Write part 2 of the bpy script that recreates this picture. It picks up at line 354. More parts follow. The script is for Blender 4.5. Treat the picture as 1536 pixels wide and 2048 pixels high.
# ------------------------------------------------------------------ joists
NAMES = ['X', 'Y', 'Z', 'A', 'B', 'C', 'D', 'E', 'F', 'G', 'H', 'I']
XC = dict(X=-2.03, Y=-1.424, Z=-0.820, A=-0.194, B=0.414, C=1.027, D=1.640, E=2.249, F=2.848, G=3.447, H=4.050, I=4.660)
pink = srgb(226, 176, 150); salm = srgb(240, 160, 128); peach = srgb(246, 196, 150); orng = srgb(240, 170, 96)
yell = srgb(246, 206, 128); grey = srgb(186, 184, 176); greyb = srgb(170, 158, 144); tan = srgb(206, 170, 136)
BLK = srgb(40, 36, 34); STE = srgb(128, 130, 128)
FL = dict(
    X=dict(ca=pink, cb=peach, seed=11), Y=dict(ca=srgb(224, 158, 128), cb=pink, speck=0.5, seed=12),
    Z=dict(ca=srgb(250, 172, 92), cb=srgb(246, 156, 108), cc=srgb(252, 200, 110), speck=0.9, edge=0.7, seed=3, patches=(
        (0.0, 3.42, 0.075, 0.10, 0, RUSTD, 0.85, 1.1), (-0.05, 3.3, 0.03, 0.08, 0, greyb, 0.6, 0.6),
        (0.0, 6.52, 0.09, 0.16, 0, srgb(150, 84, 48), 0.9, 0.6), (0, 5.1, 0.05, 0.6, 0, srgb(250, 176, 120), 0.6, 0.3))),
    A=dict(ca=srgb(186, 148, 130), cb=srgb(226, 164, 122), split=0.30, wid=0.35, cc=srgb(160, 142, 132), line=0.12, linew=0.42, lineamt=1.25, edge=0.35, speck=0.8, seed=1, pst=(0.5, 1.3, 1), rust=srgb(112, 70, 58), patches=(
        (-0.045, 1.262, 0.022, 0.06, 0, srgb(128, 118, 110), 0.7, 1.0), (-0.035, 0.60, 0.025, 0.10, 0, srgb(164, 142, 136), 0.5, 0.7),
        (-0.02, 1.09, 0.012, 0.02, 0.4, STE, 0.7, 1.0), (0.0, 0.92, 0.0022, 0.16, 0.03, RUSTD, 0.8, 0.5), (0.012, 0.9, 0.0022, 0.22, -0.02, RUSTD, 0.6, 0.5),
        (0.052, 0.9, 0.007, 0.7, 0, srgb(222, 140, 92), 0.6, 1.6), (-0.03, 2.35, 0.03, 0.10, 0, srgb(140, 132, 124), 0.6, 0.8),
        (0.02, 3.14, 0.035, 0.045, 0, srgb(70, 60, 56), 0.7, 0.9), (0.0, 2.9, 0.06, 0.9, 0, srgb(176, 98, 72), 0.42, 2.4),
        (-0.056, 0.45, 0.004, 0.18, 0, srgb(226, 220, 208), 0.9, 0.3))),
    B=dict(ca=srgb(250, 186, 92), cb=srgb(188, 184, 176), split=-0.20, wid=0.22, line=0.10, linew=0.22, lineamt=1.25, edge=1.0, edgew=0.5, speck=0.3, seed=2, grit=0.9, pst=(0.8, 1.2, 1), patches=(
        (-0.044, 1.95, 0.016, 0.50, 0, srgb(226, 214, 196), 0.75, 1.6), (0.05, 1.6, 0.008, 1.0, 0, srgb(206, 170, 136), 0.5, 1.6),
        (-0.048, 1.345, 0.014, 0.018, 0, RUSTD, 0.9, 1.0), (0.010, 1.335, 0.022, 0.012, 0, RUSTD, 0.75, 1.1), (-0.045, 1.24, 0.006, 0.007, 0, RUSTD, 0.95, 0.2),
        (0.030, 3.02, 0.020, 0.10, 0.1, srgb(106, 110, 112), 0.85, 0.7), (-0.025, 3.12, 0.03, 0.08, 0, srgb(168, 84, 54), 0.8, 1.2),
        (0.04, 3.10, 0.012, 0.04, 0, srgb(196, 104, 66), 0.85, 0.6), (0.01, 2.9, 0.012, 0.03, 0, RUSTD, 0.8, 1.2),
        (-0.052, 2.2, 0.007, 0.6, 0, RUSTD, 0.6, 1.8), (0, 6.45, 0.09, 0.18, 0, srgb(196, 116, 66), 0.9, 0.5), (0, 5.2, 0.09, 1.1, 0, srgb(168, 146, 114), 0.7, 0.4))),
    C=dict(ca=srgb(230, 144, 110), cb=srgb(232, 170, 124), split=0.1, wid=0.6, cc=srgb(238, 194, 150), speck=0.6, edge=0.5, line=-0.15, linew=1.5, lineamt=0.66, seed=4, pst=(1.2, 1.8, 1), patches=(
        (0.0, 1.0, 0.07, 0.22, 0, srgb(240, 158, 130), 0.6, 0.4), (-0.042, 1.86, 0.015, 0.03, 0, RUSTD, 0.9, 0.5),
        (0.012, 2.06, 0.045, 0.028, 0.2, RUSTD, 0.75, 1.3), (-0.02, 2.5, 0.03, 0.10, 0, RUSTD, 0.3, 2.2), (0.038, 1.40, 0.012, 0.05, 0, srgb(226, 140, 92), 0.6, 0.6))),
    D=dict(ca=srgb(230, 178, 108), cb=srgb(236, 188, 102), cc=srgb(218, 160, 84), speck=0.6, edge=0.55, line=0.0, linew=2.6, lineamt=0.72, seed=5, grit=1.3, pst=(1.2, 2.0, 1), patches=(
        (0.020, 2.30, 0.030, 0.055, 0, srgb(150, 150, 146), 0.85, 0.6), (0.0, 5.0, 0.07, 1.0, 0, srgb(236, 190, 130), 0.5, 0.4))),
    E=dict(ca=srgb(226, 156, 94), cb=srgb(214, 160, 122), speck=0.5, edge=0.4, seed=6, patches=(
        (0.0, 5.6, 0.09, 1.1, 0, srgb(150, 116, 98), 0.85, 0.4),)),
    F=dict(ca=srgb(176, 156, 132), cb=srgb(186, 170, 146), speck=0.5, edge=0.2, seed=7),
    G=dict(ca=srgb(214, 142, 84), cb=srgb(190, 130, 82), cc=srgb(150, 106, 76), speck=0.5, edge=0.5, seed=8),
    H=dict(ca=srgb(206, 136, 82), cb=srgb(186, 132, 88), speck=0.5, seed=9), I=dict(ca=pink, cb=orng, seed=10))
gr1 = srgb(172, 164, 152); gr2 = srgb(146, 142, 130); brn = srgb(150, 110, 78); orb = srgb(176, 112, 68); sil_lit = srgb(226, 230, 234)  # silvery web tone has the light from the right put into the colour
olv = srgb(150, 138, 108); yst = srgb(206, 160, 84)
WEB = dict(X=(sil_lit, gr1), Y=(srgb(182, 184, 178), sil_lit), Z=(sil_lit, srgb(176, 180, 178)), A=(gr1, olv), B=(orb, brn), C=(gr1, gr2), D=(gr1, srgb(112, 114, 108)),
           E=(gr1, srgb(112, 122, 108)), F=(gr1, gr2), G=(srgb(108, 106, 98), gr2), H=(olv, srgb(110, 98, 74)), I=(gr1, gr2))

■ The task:
All of the data needs to be printed once more, exactly.

■ Answer to the problem:
Write part 2 of the bpy script that recreates this picture. It picks up at line 354. More parts follow. The script is for Blender 4.5. Treat the picture as 1536 pixels wide and 2048 pixels high.
# ------------------------------------------------------------------ joists
NAMES = ['X', 'Y', 'Z', 'A', 'B', 'C', 'D', 'E', 'F', 'G', 'H', 'I']
XC = dict(X=-2.03, Y=-1.424, Z=-0.820, A=-0.194, B=0.414, C=1.027, D=1.640, E=2.249, F=2.848, G=3.447, H=4.050, I=4.660)
pink = srgb(226, 176, 150); salm = srgb(240, 160, 128); peach = srgb(246, 196, 150); orng = srgb(240, 170, 96)
yell = srgb(246, 206, 128); grey = srgb(186, 184, 176); greyb = srgb(170, 158, 144); tan = srgb(206, 170, 136)
BLK = srgb(40, 36, 34); STE = srgb(128, 130, 128)
FL = dict(
    X=dict(ca=pink, cb=peach, seed=11), Y=dict(ca=srgb(224, 158, 128), cb=pink, speck=0.5, seed=12),
    Z=dict(ca=srgb(250, 172, 92), cb=srgb(246, 156, 108), cc=srgb(252, 200, 110), speck=0.9, edge=0.7, seed=3, patches=(
        (0.0, 3.42, 0.075, 0.10, 0, RUSTD, 0.85, 1.1), (-0.05, 3.3, 0.03, 0.08, 0, greyb, 0.6, 0.6),
        (0.0, 6.52, 0.09, 0.16, 0, srgb(150, 84, 48), 0.9, 0.6), (0, 5.1, 0.05, 0.6, 0, srgb(250, 176, 120), 0.6, 0.3))),
    A=dict(ca=srgb(186, 148, 130), cb=srgb(226, 164, 122), split=0.30, wid=0.35, cc=srgb(160, 142, 132), line=0.12, linew=0.42, lineamt=1.25, edge=0.35, speck=0.8, seed=1, pst=(0.5, 1.3, 1), rust=srgb(112, 70, 58), patches=(
        (-0.045, 1.262, 0.022, 0.06, 0, srgb(128, 118, 110), 0.7, 1.0), (-0.035, 0.60, 0.025, 0.10, 0, srgb(164, 142, 136), 0.5, 0.7),
        (-0.02, 1.09, 0.012, 0.02, 0.4, STE, 0.7, 1.0), (0.0, 0.92, 0.0022, 0.16, 0.03, RUSTD, 0.8, 0.5), (0.012, 0.9, 0.0022, 0.22, -0.02, RUSTD, 0.6, 0.5),
        (0.052, 0.9, 0.007, 0.7, 0, srgb(222, 140, 92), 0.6, 1.6), (-0.03, 2.35, 0.03, 0.10, 0, srgb(140, 132, 124), 0.6, 0.8),
        (0.02, 3.14, 0.035, 0.045, 0, srgb(70, 60, 56), 0.7, 0.9), (0.0, 2.9, 0.06, 0.9, 0, srgb(176, 98, 72), 0.42, 2.4),
        (-0.056, 0.45, 0.004, 0.18, 0, srgb(226, 220, 208), 0.9, 0.3))),
    B=dict(ca=srgb(250, 186, 92), cb=srgb(188, 184, 176), split=-0.20, wid=0.22, line=0.10, linew=0.22, lineamt=1.25, edge=1.0, edgew=0.5, speck=0.3, seed=2, grit=0.9, pst=(0.8, 1.2, 1), patches=(
        (-0.044, 1.95, 0.016, 0.50, 0, srgb(226, 214, 196), 0.75, 1.6), (0.05, 1.6, 0.008, 1.0, 0, srgb(206, 170, 136), 0.5, 1.6),
        (-0.048, 1.345, 0.014, 0.018, 0, RUSTD, 0.9, 1.0), (0.010, 1.335, 0.022, 0.012, 0, RUSTD, 0.75, 1.1), (-0.045, 1.24, 0.006, 0.007, 0, RUSTD, 0.95, 0.2),
        (0.030, 3.02, 0.020, 0.10, 0.1, srgb(106, 110, 112), 0.85, 0.7), (-0.025, 3.12, 0.03, 0.08, 0, srgb(168, 84, 54), 0.8, 1.2),
        (0.04, 3.10, 0.012, 0.04, 0, srgb(196, 104, 66), 0.85, 0.6), (0.01, 2.9, 0.012, 0.03, 0, RUSTD, 0.8, 1.2),
        (-0.052, 2.2, 0.007, 0.6, 0, RUSTD, 0.6, 1.8), (0, 6.45, 0.09, 0.18, 0, srgb(196, 116, 66), 0.9, 0.5), (0, 5.2, 0.09, 1.1, 0, srgb(168, 146, 114), 0.7, 0.4))),
    C=dict(ca=srgb(230, 144, 110), cb=srgb(232, 170, 124), split=0.1, wid=0.6, cc=srgb(238, 194, 150), speck=0.6, edge=0.5, line=-0.15, linew=1.5, lineamt=0.66, seed=4, pst=(1.2, 1.8, 1), patches=(
        (0.0, 1.0, 0.07, 0.22, 0, srgb(240, 158, 130), 0.6, 0.4), (-0.042, 1.86, 0.015, 0.03, 0, RUSTD, 0.9, 0.5),
        (0.012, 2.06, 0.045, 0.028, 0.2, RUSTD, 0.75, 1.3), (-0.02, 2.5, 0.03, 0.10, 0, RUSTD, 0.3, 2.2), (0.038, 1.40, 0.012, 0.05, 0, srgb(226, 140, 92), 0.6, 0.6))),
    D=dict(ca=srgb(230, 178, 108), cb=srgb(236, 188, 102), cc=srgb(218, 160, 84), speck=0.6, edge=0.55, line=0.0, linew=2.6, lineamt=0.72, seed=5, grit=1.3, pst=(1.2, 2.0, 1), patches=(
        (0.020, 2.30, 0.030, 0.055, 0, srgb(150, 150, 146), 0.85, 0.6), (0.0, 5.0, 0.07, 1.0, 0, srgb(236, 190, 130), 0.5, 0.4))),
    E=dict(ca=srgb(226, 156, 94), cb=srgb(214, 160, 122), speck=0.5, edge=0.4, seed=6, patches=(
        (0.0, 5.6, 0.09, 1.1, 0, srgb(150, 116, 98), 0.85, 0.4),)),
    F=dict(ca=srgb(176, 156, 132), cb=srgb(186, 170, 146), speck=0.5, edge=0.2, seed=7),
    G=dict(ca=srgb(214, 142, 84), cb=srgb(190, 130, 82), cc=srgb(150, 106, 76), speck=0.5, edge=0.5, seed=8),
    H=dict(ca=srgb(206, 136, 82), cb=srgb(186, 132, 88), speck=0.5, seed=9), I=dict(ca=pink, cb=orng, seed=10))
gr1 = srgb(172, 164, 152); gr2 = srgb(146, 142, 130); brn = srgb(150, 110, 78); orb = srgb(176, 112, 68); sil_lit = srgb(226, 230, 234)  # silvery web tone has the light from the right put into the colour
olv = srgb(150, 138, 108); yst = srgb(206, 160, 84)
WEB = dict(X=(sil_lit, gr1), Y=(srgb(182, 184, 178), sil_lit), Z=(sil_lit, srgb(176, 180, 178)), A=(gr1, olv), B=(orb, brn), C=(gr1, gr2), D=(gr1, srgb(112, 114, 108)),
           E=(gr1, srgb(112, 122, 108)), F=(gr1, gr2), G=(srgb(108, 106, 98), gr2), H=(olv, srgb(110, 98, 74)), I=(gr1, gr2))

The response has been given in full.